Com a globalização dos esportes americanos, vimos a chegada de um diferente modo de experiência de jogo. Os esportes americanos transformaram a vivência no estádio, pois começaram a introduzir elementos de espetacularização que não havia antes, como shows e ambientes de visita no estádio. Isso trouxe aos esportes americanos um mercado de turismo muito maior do que o antigo, já que cada vez menos você precisava conhecer o esporte e os times para aproveitar aquele momento.

Essa experiência chegou ao Brasil transformando o valor signo (Baudrillard conceitua o valor signo como o prestígio que traz por ter o objeto) da experiência do estádio e deixando alguns times e alguns estádios desvalorizados no mercado.
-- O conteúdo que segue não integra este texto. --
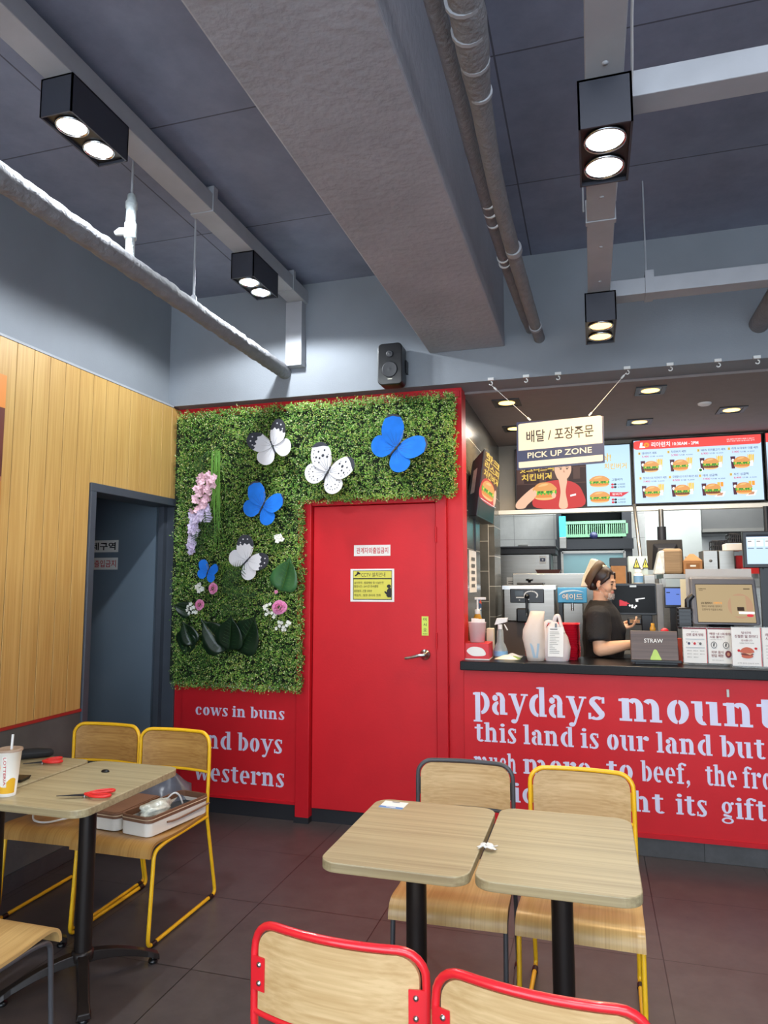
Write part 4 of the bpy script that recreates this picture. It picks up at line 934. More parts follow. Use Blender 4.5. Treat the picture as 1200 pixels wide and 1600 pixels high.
    for i in range(n-1):
        for j in range(nx): q = (i*w_+j, i*w_+j+1, (i+1)*w_+j+1, (i+1)*w_+j); fs2.append(q[::-1]); fs2.append(tuple(k+N for k in q))
        fs2.append((i*w_, (i+1)*w_, (i+1)*w_+N, i*w_+N)); fs2.append((i*w_+nx, i*w_+nx+N, (i+1)*w_+nx+N, (i+1)*w_+nx))
    for j in range(nx): fs2.append((j, j+N, j+1+N, j+1)); e = (n-1)*w_; fs2.append((e+j, e+j+1, e+j+1+N, e+j+N))
    st.add(top_+bot_, fs2, 0, True); so = obj('seat', st, m_seatL, t, world=False)
    q = so.modifiers.new('edges', 'EDGE_SPLIT'); q.split_angle = R_(40)
    obj('under_rail', MB().tube([(-hw, -.10, .3945), (hw, -.10, .3945)], r*.8, 8).tube([(-hw, -.33, .393), (hw, -.33, .393)], r*.8, 8), fm, t, world=False)
    return t
m_seat = wood('seat_plywood', (186, 146, 88), (212, 176, 116), (1, 2), 0.35, 14)
m_seatL = wood('seat_plywood_dimmed', (160, 112, 54), (190, 144, 80), (1, 2), 0.35, 12); m_plyL = wood('back_plywood_dimmed', (160, 114, 58), (190, 146, 82), 0, 0.4, 15)  # left yellow chairs: same plywood, their dim warm light painted into the colour
m_seat_r = m_seat
GC = 'plywood chairs with coloured metal frames'
c1 = chair('dining_chair', 'yellow-framed plywood chair holding the white lunch boxes beside the left tables', m_yell, GC)
LIT_PLY = {m_seatL: m_seat, m_plyL: m_plyx}  # swaps the dimmed plywood for its lit tone on the other chairs
c1.location = (-1.985, 3.095, 0); c1.rotation_euler = (0, 0, R_(0))
dup(c1, (-2.40, 3.12, 0), R_(1.5), 'yellow-framed plywood chair nearest the plank wall, white cord loop on its seat', GC)
dup(c1, (-.065, 2.885, 0), R_(-1.0), 'yellow-framed plywood chair behind the right of the two central tables', GC, LIT_PLY)
dup(c1, (-.515, 2.885, 0), R_(2.0), 'charcoal-framed plywood chair behind the left of the two central tables', GC, {m_yell: m_gryf, **LIT_PLY})
dup(c1, (-1.86, 1.51, 0), R_(180), 'charcoal-framed chair cut off at the lower left, only its seat showing', GC, {m_yell: m_gryf, **LIT_PLY})
dup(c1, (-.525, 1.435, 0), R_(180-4), 'red-framed plywood chair in the foreground, the whole backrest in view', GC, {m_yell: m_redf, **LIT_PLY})
dup(c1, (-.115, 1.36, 0), R_(180-6), 'red-framed plywood chair at the bottom right, cut off by the photo edge', GC, {m_yell: m_redf, **LIT_PLY})

# ------------------------------------------------------------------ tables
m_base = mat('table_base_brown_black', (38, 32, 30), 0.35, metal=0.3, var=0.15)
m_edge = wood('table_edge', (160, 140, 104), (190, 170, 132), 0, 0.45, 7.0, 0.1)
def table(x, y, w2, d2, label, rot=0.0, group='small oak-topped cafe tables'):
    t = thing('cafe_table', label, 'table', (x, y, 0), R_(rot), group)
    tp = MB(); o = rrect(-w2, -d2, w2, d2, .055, 7)
    tp.prism(o, (0, 0, .703), (1, 0, 0), (0, 1, 0), (0, 0, 1), .027)
    obj('tabletop', tp, m_top, t, bevel=.003, world=False)
    obj('mount_plate', MB().box(-.13, .13, -.03, .03, .692, .703).box(-.03, .03, -.16, .16, .692, .703), m_base, t, world=False)
    obj('column', MB().lathe([(.032, .10), (.0315, .692)], (0, 0, 0), 24), m_base, t, world=False)
    obj('collar', MB().lathe([(.040, .085), (.042, .10), (.040, .115), (.033, .12)], (0, 0, 0), 24), m_base, t, world=False)
    for a in (49, 131, 229, 311):
        d = V((cos(R_(a)), sin(R_(a)), 0)); L_ = .285; lg = MB(); s_ = V((-d.y, d.x, 0)); n = 12; tv = []; fs2 = []
        for i in range(n+1):
            q = i/n; p = d*(.02+(L_-.02)*q); zt = .112-.078*q**1.7; th = .036-.016*q; wq = .024-.003*q+(.004 if q > .85 else 0)
            tv += [p-s_*wq+V((0, 0, zt-th)), p+s_*wq+V((0, 0, zt-th)), p+s_*wq*.75+V((0, 0, zt)), p-s_*wq*.75+V((0, 0, zt))]
        for i in range(n):
            for j in range(4): fs2.append((i*4+j, i*4+(j+1) % 4, (i+1)*4+(j+1) % 4, (i+1)*4+j))
        fs2 += [(3, 2, 1, 0), (n*4, n*4+1, n*4+2, n*4+3)]
        lg.add(tv, fs2, 0, False); lo = obj('base_leg', lg, m_base, t, bevel=.003, world=False)
        e = d*(L_-.02); obj('foot_pad', MB().lathe([(.017, 0.0), (.019, .004), (.017, .013), (.007, .014), (.007, .02)], (e.x, e.y, 0), 14), m_blackg, lo, world=False)
    return t
table(-1.895, 2.375, .212, .305, 'oak-topped table with the paper cup and red scissors, on the left')
table(-2.335, 2.375, .212, .305, 'oak-topped table against the plank wall holding the black pouch')
table(-.548, 2.205, .212, .30, 'oak-topped central table with the white code sticker at its corner, left of the two')
table(-.112, 2.215, .212, .31, 'oak-topped central table on the right with crumpled tissue at its edge')

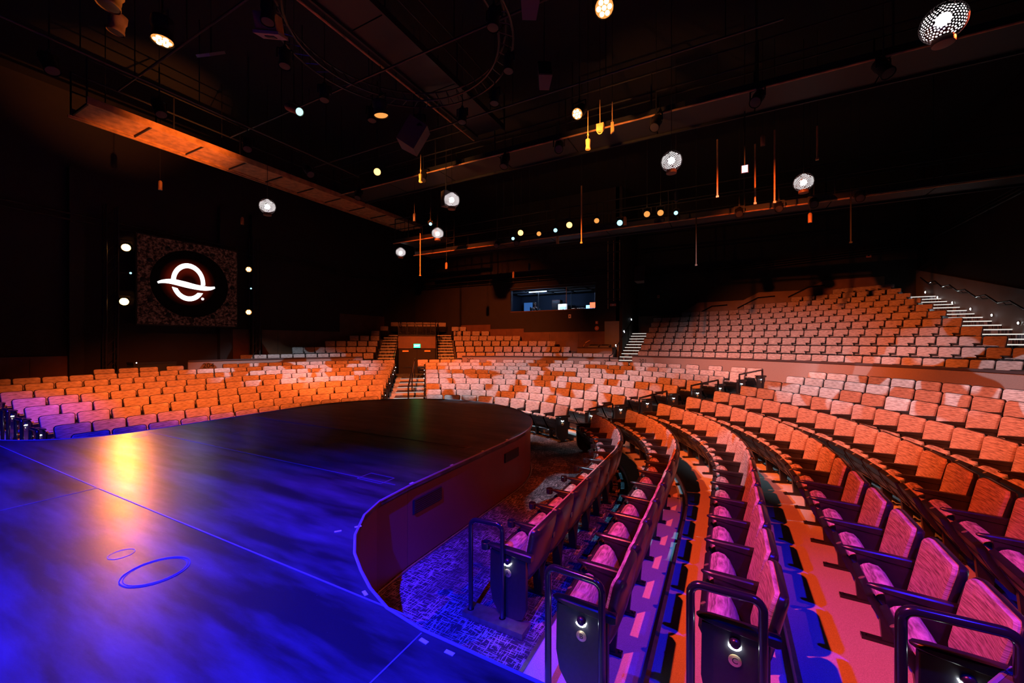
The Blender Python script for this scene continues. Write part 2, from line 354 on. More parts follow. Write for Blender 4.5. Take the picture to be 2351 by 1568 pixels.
for k in range(1, 9):
    o = band(RL[k - 1] + 0.10, RL[k] + 0.10 if k < 8 else 13.1, -0.05, ZF[k], 1.7, 1.7, 'floor_terrace', 'concrete'); struct(o, 'painted concrete seating terrace')
    # pale edge strip along each terrace
    g = G(); pts = [(x, y, ZF[k] + 0.004) for x, y in upath(RL[k - 1] + 0.115, 2.3, 2.3, 60)]
    for p, q in zip(pts[:-1], pts[1:]): g.beam(p, q, 0.03, 0.012)
    g.obj('terrace_edge', 'steel', o)

# ------------------------------------------------------------------ walls, ceiling
def wallbox(name, x0, x1, y0, y1, z0, z1, mat='black_wall'):
    g = G(); g.box(((x0 + x1) / 2, (y0 + y1) / 2, (z0 + z1) / 2), (x1 - x0, y1 - y0, z1 - z0)); return struct(g.obj(name, mat))
wallbox('wall_left', XL - 0.3, XL, -9, YB + 0.3, 0, ZC)
wallbox('wall_right', XR, XR + 0.3, -9, YR + 0.3, 0, ZC)
wallbox('wall_recess', -5.1, XR, YR, YR + 0.3, 0, ZC)
wallbox('wall_recess_side', -5.3, -4.95, YB, YR, 0, ZC)
wallbox('wall_front', XL - 0.3, XR + 0.3, -9.3, -9, 0, ZC)
wallbox('ceiling', XL - 0.3, XR + 0.3, -9, YR + 0.3, ZC, ZC + 0.2, 'ceiling_black')
BW = (-11.85, -6.45, 4.36, 5.72)      # control-room window opening on the back wall
g = G()
g.box(((XL + BW[0]) / 2, YB + 0.15, ZC / 2), (BW[0] - XL, 0.3, ZC)); g.box(((BW[1] - 5.1) / 2, YB + 0.15, ZC / 2), (-5.1 - BW[1], 0.3, ZC))
g.box(((BW[0] + BW[1]) / 2, YB + 0.15, BW[2] / 2), (BW[1] - BW[0], 0.3, BW[2])); g.box(((BW[0] + BW[1]) / 2, YB + 0.15, (ZC + BW[3]) / 2), (BW[1] - BW[0], 0.3, ZC - BW[3]))
struct(g.obj('wall_back', 'black_wall'))
# curtain-like dark pilasters on the left wall
for i, (y, w) in enumerate(((2.9, 0.3), (5.0, 0.35), (9.6, 0.5), (10.9, 0.45))):
    g = G(); g.box((XL + 0.12, y, 4.2), (0.24, w, 8.4)); struct(g.obj('trim_%d' % (i + 1), 'black_wall'), 'dark pilaster on the side wall')
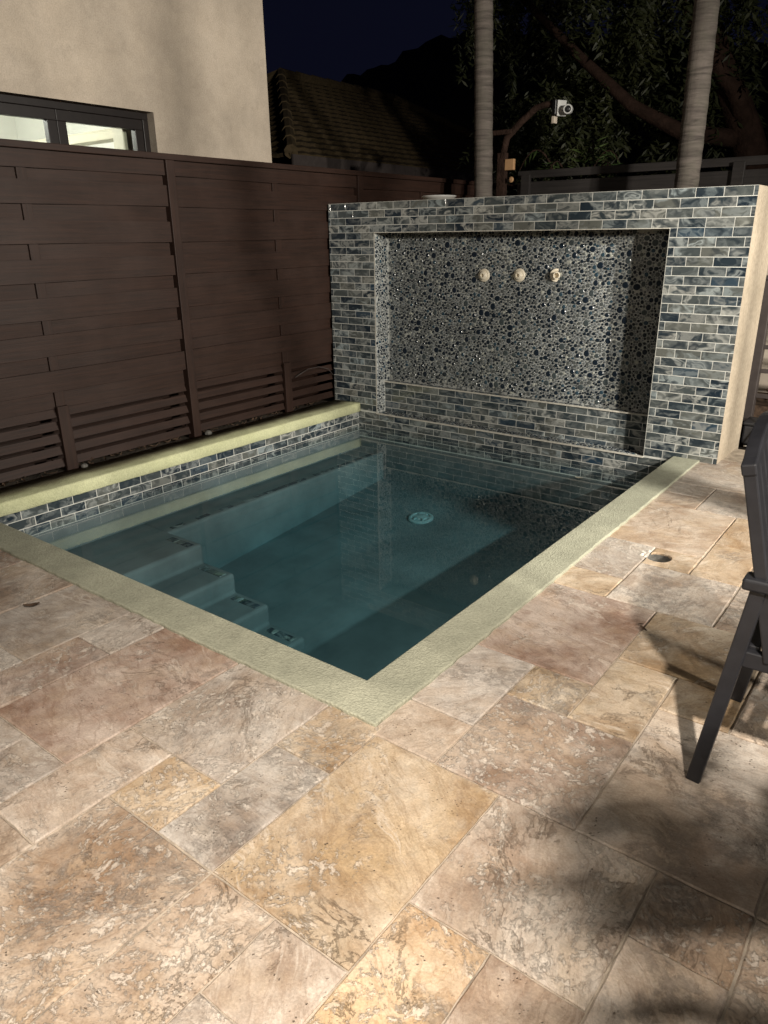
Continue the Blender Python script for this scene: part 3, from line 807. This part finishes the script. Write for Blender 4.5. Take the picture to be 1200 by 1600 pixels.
# post with arm, security camera, tan box
post = thing('wooden_post', 'reddish wooden post with a curved arm rising beside the left palm', 'post', (-2.24, 4.8, 0))
b = MB(); b.box(-2.285, -2.205, 4.77, 4.83, -.05, 2.02); b.box(-2.36, -2.15, 4.76, 4.84, 2.16, 2.20); b.build('upright', M['bark'], post, .005)
b = MB(); b.tube([(-2.25, 4.8, 1.98), (-2.21, 4.8, 2.14), (-2.08, 4.8, 2.25), (-1.94, 4.8, 2.345), (-1.86, 4.8, 2.36), (-1.735, 4.8, 2.352)], [.032, .032, .03, .028, .026, .026], 8)
b.build('arm', M['bark'], post, smooth=True)
cam_t = thing('security_camera', 'small white security camera on a square plate high among dark leaves', 'camera', (-1.69, 4.8, 2.3))
b = MB(); b.bar((-1.755, 4.8, 2.325), (-1.715, 4.78, 2.325), .10, .11); b.build('junction_box', M['black'], cam_t, .004)
b = MB(); b.bar((-1.712, 4.785, 2.316), (-1.695, 4.775, 2.316), .085, .118); b.build('mount_plate', M['plasticw'], cam_t, .004)
b = MB(); b.bar((-1.70, 4.775, 2.315), (-1.655, 4.75, 2.305), .016, .016); b.build('bracket', M['plasticw'], cam_t)
b = MB(); ax = (.32, -1, -.06); b.lathe((-1.635, 4.77, 2.299), [(.022, -.03), (.034, -.026), (.037, 0), (.037, .06), (.034, .066), (.027, .066), (.025, .050)], ax, 20)
bd = b.build('camera_body', M['plasticw'], cam_t)
b = MB(); c = Vector((-1.635, 4.77, 2.299))+Vector(ax).normalized()*.05; b.lathe(c, [(.025, 0), (.022, .008), (.010, .012)], ax, 16); b.build('lens', M['black'], bd, smooth=True)
b = MB(); b.bar((-1.775, 4.78, 2.235), (-1.745, 4.775, 2.235), .045, .055); tag(b.build('sensor_box', M['dirtyw'], bevel=.004), 'small pale square sensor hanging just below the security camera', 'sensor')
b = MB(); b.box(-2.205, -2.115, 4.765, 4.80, 1.875, 1.965); tag(b.build('utility_box', M['boxtan'], bevel=.006), 'tan square utility box fixed to the right of the reddish post', 'box')
b = MB(); b.lathe((-2.125, 4.76, 1.797), [(.022, 0), (.024, .008), (.012, .014)], '-y', 14); tag(b.build('round_knob', M['boxtan']), 'tiny round pale fitting below the tan utility box', 'fitting')

# ------------------------------------------------------------------ palms and tree
def frond(b, base, az, ln, rise, droop, lw=.022, nl=26, ll=.42, stem=None):
    base = Vector(base); d = Vector((math.cos(az), math.sin(az), 0)); pts = []
    for q in range(13):
        t = q/12
        pts.append(base + d*ln*(t*.95) + Vector((0, 0, rise*math.sin(t*1.9) - droop*t*t*t)))
    (stem or b).tube(pts, [.012*(1-.85*q/12)+.002 for q in range(13)], 5)
    side = Vector((-d.y, d.x, 0))
    for q in range(nl):
        t = .16+.82*q/(nl-1); i = min(11, int(t*12)); p = pts[i].lerp(pts[i+1], t*12-i); tang = (pts[i+1]-pts[i]).normalized()
        l = ll*(math.sin(math.pi*(.12+.84*t)))*R.uniform(.85, 1.1)
        for s in (-1, 1):
            dr = (side*s*.8 + tang*.62 + Vector((0, 0, R.uniform(-.30, .12)))).normalized()
            nrm = dr.cross(tang).normalized(); w = dr.cross(nrm).normalized()*lw*.5
            m1 = p+dr*l*.45+Vector((0, 0, -.02)); e = p+dr*l+Vector((0, 0, -.10*l/.4))
            b.add([p-w*.4, p+w*.4, m1+w, m1-w, e], [(0, 1, 2, 3), (3, 2, 4)])
def palm(base, top, r0, r1, label, seed):
    R.seed(seed)
    p = thing('palm_tree', label, 'palm tree', base, 'palm trees behind the tiled wall')
    b = MB(); pts = []; rs = []; base = Vector(base); top = Vector(top); nseg = 110
    for q in range(nseg+1):
        t = q/nseg; c = base.lerp(top, t)+Vector((.012*math.sin(t*5), .02*math.sin(t*4), 0))
        pts.append(c); rr = r0+(r1-r0)*t; rs.append(rr*(1+(.035 if q % 2 else -.01)+R.uniform(-.008, .008)))
    b.tube(pts, rs, 18); b.build('trunk', M['trunk'], p, smooth=True)
    c = MB(); st = MB()
    for k in range(15): frond(c, top+Vector((0, 0, .1)), k*2.4+seed, R.uniform(1.6, 2.2), R.uniform(.3, 1.3), R.uniform(.6, 1.8), .035, 28, .55, st)
    o = c.build('crown', M['frond'], p); st.build('frond_stem', M['frond'], o)
    return p
palm((-2.215, 4.5, -.05), (-2.45, 4.5, 6.4), .080, .070, 'slim ringed grey palm trunk beside the wooden post and white camera', 3)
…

A Copa do Mundo no Brasil em 2014 inseriu o futebol brasileiro dentro do processo de arenização do estádio (SIMÕES, 2017), supervalorizando alguns estádios, como a Arena da Baixada (que era uma das poucas arenas do país), e desvalorizando outros, como o Morumbi, que era um dos estádios mais badalados do país, mas, com a concorrência do Allianz e da Arena Corinthians, foi deixado de lado e hoje tem um dos ingressos mais baratos do país, por não proporcionar essa vivência.

Com a aproximação da Copa e a reformulação dos estádios, houve um aumento considerável nos preços dos ingressos no início desta década. Sendo assim, com o passar dos anos essa elitização dos estádios foi se proliferando, medidas de segurança foram diminuindo a capacidade dos estádios, gerando mais conforto aos que estão presente e custos mais altos, até que chegamos aos dias atuais que vemos clubes como o Palmeiras, ganhando muito dinheiro com um estádio menor, lotando-o todo jogo, e tendo os ingressos com preços altos, impedindo a entrada das classes mais baixas.

Essa ação do Palmeiras nos últimos três anos, mesmo sendo um período curto de tempo, alterou muito a imagem do torcedor palmeirense no Brasil, pois o palmeirense que está indo ao estádio atualmente é um palmeirense ligado às classes altas ou média alta, e o clube comprou essa imagem com diversos movimentos que ligassem o clube a movimentos políticos conservadores que mostrasse o interesse do clube com as classes mais altas, ao contrário do Corinthians, por exemplo, que tem sua Democracia Corinthiana e a sua maior torcida organizada que defende os direitos das classes mais baixas e essas ações seriam repudiadas pela sua própria torcida.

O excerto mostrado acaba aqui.